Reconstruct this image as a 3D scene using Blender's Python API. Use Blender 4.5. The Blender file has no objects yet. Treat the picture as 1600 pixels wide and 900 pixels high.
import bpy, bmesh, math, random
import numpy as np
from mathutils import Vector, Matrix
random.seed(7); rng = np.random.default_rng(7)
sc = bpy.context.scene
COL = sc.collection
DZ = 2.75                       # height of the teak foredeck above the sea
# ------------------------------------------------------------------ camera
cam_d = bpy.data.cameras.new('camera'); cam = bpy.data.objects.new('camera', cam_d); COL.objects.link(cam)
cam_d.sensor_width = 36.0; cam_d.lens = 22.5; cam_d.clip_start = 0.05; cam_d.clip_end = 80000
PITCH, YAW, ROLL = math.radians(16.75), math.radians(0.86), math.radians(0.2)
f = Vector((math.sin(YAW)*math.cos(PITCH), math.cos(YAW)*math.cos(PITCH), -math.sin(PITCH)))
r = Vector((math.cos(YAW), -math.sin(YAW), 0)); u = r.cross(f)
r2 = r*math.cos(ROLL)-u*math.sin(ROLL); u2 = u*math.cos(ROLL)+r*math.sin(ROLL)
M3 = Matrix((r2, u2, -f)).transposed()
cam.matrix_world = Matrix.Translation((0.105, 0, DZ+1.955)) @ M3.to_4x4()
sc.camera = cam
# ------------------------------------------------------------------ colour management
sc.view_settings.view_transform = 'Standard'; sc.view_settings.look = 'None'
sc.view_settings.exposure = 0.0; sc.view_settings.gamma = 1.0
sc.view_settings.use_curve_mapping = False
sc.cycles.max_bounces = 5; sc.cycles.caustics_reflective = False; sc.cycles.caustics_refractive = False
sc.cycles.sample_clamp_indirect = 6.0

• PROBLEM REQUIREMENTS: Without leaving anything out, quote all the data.

• THE OUTPUT:
Reconstruct this image as a 3D scene using Blender's Python API. Use Blender 4.5. The Blender file has no objects yet. Treat the picture as 1600 pixels wide and 900 pixels high.
import bpy, bmesh, math, random
import numpy as np
from mathutils import Vector, Matrix
random.seed(7); rng = np.random.default_rng(7)
sc = bpy.context.scene
COL = sc.collection
DZ = 2.75                       # height of the teak foredeck above the sea
# ------------------------------------------------------------------ camera
cam_d = bpy.data.cameras.new('camera'); cam = bpy.data.objects.new('camera', cam_d); COL.objects.link(cam)
cam_d.sensor_width = 36.0; cam_d.lens = 22.5; cam_d.clip_start = 0.05; cam_d.clip_end = 80000
PITCH, YAW, ROLL = math.radians(16.75), math.radians(0.86), math.radians(0.2)
f = Vector((math.sin(YAW)*math.cos(PITCH), math.cos(YAW)*math.cos(PITCH), -math.sin(PITCH)))
r = Vector((math.cos(YAW), -math.sin(YAW), 0)); u = r.cross(f)
r2 = r*math.cos(ROLL)-u*math.sin(ROLL); u2 = u*math.cos(ROLL)+r*math.sin(ROLL)
M3 = Matrix((r2, u2, -f)).transposed()
cam.matrix_world = Matrix.Translation((0.105, 0, DZ+1.955)) @ M3.to_4x4()
sc.camera = cam
# ------------------------------------------------------------------ colour management
sc.view_settings.view_transform = 'Standard'; sc.view_settings.look = 'None'
sc.view_settings.exposure = 0.0; sc.view_settings.gamma = 1.0
sc.view_settings.use_curve_mapping = False
sc.cycles.max_bounces = 5; sc.cycles.caustics_reflective = False; sc.cycles.caustics_refractive = False
sc.cycles.sample_clamp_indirect = 6.0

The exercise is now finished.